Doch wie sollte nun mit diesen Schrumpfstädten umgegangen werden? In der zweiten Projektphase "Interventionen" wurde 2004 ein Ideenwettbewerb ausgeschrieben und Arbeitsstipendien vergeben. Ziel war es, Lösungsansätze zu entwickeln: für Halle, Leipzig und andere schrumpfende Städte. Allerdings "kein städtebaulicher Masterplan", wie Philipp Oswalt betont.
Neun einfallsreiche, produktive, aber auch ironische Ideen wurden von der Jury prämiert und können nun in der "Leipziger Galerie für zeitgenössische Kunst" besichtigt werden. "Da wir uns verweigert haben, sofort praktikable Lösungen zu bieten, ist die Ausstellung erst einmal etwas irritierend. Man muss sich auf die abstrakte Ebene der Ideenfindung einlassen", erklärt Philipp Oswalt angesichts der teils schwer zugänglichen Ausstellungsstücke.
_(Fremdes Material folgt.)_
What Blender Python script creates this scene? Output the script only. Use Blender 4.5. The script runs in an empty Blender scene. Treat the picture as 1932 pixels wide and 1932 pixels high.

Pilze im Plattenbau und Kühe auf der Straße
So wird beispielsweise vorgeschlagen, Edelpilze in einem leer stehenden Plattenbau zu kultivieren. Oder es wird die Stadt Halle als Sonderwirtschaftszone Chinas vorgestellt. Andere Ideen lassen den Besucher eher schmunzeln: Etwa die fünf Kühe, die zwei Wochen lang in der Liverpooler Innenstadt lebten: zur Belebung der innerstädtischen Klein-Landwirtschaft.
Doch ist das realitätsnah? "Das hier kann nur ein Ideenpool sein. Hier geht es um das Anstoßen eines Bewusstseinsprozesses, der dann in praktischer Politik enden könnte", antwortet Philipp Oswalt. "Wie etwa damals bei der Umweltbewegung."
Der Erfolg beider Ausstellungen scheint ihm Recht zu geben. Buchpublikationen und ein Atlas der schrumpfenden Städte werden die Ergebnisse des Projekts festhalten. "Als Gedächtnis sozusagen."
Beide Ausstellungen zum Projekt "Schrumpfende Städte" sind noch bis zum 29.1.2006 zu besichtigen. Im "Zentrum für zeitgenössische Kultur" in Halle-Neustadt (Albert-Einstein-Straße 41) wird die "Internationale Untersuchung" präsentiert. Die "Interventionen" sind in der Leipziger "Galerie für zeitgenössische Kunst" in der Karl-Tauchnitz-Straße 11 ausgestellt.